Plaintiff requests an additional 4.7 hours for preparation of the EAJA reply brief. As noted in the cases cited above, such time may be compensable. See also Commissioner, INS v. Jean, 496 U.S. 154, 162 (1990). However, under the circumstances here, where, but for the overstatement in plaintiff's original submission, the Commissioner would likely have agreed to a fee award (obviating the need for a reply), I cannot conclude that this additional time should be fully awarded. Further, counsel does not in the EAJA reply provide legal support or any persuasive argument favoring her position on the hours flagged by the Commissioner. I will therefore reduce the compensable time for the EAJA reply to two hours. See Crawford v. Barnhart, No. 01-C-1198, 2002 WL 31049851, at *6 (N.D. Ill. Sept. 12, 2002) (reducing by ½ supplemental fees requested for EAJA litigation based on the plaintiff's limited success in defending the request); see also Morla, 2008 WL 4487681, at *2 (reducing requested time on EAJA reply from 4.5 hours to 1 hour); Shinn v. Astrue, No. 1:04-cv-6050, 2008 WL 2073980, at *6 (E.D. Cal. May 14, 2008) (reducing the hours claimed for the reply brief from 5.2 to 3.5 where counsel did not provide substantial rebuttal to the Commissioner's response).
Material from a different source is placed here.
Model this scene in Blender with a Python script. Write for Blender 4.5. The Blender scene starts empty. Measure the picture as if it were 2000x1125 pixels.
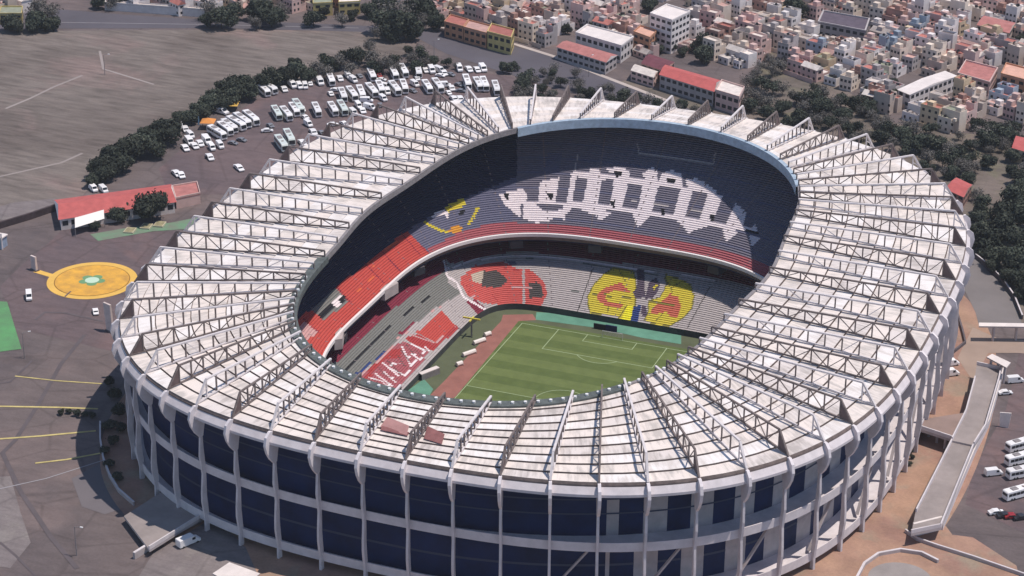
import bpy, math, random
import numpy as np
from mathutils import Matrix, Vector
random.seed(7); rng = np.random.default_rng(7)
scene = bpy.context.scene
COL = scene.collection
R_ = math.radians

# ------------------------------------------------------------------ camera
# solved from the pitch markings and the roof outline
P3 = [225.4943, -630.8834, 340.5578, -0.368, 0.4305, 0.0068, 4427.5229, 91.625, -25.4575, 2.435, 1.1916, 45.4685, 143.1229, -12.1977, -6.4197, 1.0842, 41.4662, -2.892, 7.3128, -0.7275, 1.1217, 5.9447, 6.0967, 2.6622]
CAMP = np.array(P3[:3]); YAW, PIT, ROLL, FPX = P3[3:7]
_F = np.array([math.sin(YAW)*math.cos(PIT), math.cos(YAW)*math.cos(PIT), -math.sin(PIT)])
_R = np.array([math.cos(YAW), -math.sin(YAW), 0.0]); _U = np.cross(_R, _F)
R2 = math.cos(ROLL)*_R + math.sin(ROLL)*_U; U2 = -math.sin(ROLL)*_R + math.cos(ROLL)*_U
cam = bpy.data.cameras.new('camera'); camo = bpy.data.objects.new('camera', cam); COL.objects.link(camo)
M = Matrix(((R2[0], U2[0], -_F[0], CAMP[0]), (R2[1], U2[1], -_F[1], CAMP[1]), (R2[2], U2[2], -_F[2], CAMP[2]), (0, 0, 0, 1)))
camo.matrix_world = M
cam.sensor_width = 36; cam.lens = FPX/2000*36; cam.clip_start = 1; cam.clip_end = 9000
scene.camera = camo
scene.render.resolution_x = 1024; scene.render.resolution_y = 576

# ------------------------------------------------------------------ world, sun, exposure
SUN_AZ, SUN_EL = 74.0, 68.5            # azimuth clockwise from +Y
world = bpy.data.worlds.new("World"); scene.world = world; world.use_nodes = True
nt = world.node_tree; nt.nodes.clear()
sky = nt.nodes.new('ShaderNodeTexSky'); sky.sky_type = 'NISHITA'; sky.sun_disc = False
sky.sun_elevation = R_(SUN_EL); sky.sun_rotation = R_(SUN_AZ); sky.altitude = 2200; sky.dust_density = 1.0
bg = nt.nodes.new('ShaderNodeBackground'); bg.inputs[1].default_value = 0.095
wo = nt.nodes.new('ShaderNodeOutputWorld'); nt.links.new(sky.outputs[0], bg.inputs[0]); nt.links.new(bg.outputs[0], wo.inputs[0])
sl = bpy.data.lights.new('sun', 'SUN'); so = bpy.data.objects.new('sun', sl); COL.objects.link(so)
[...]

The Commissioner does not oppose plaintiff's requested hourly rates, which appear to be reasonable and in line with other awards in this district. See Lechner, 330 F. Supp. 2d at 1011 (approving use of CPI-U to calculate cost of living increase). Therefore, I approve the requested rates.
Plaintiff requests an hourly rate of $75 for paralegal work, which I find reasonable. See Samuel, 316 F. Supp. 2d at 782.
III.
THEREFORE, IT IS ORDERED that plaintiff's motion for an award of attorney's fees (R. 19) is GRANTED in part as stated herein, and plaintiff's attorney, Lynn Zuehlsdorf-Mack, is awarded fees in the amount of $4831.82. I find this total award reasonable and appropriate under all the circumstances.
I arrive at the final figure by subtracting $918.48 (5.2 hours) from the original request of $5398.54, then adding $351.76 [2 hours × $175.88] for the EAJA reply.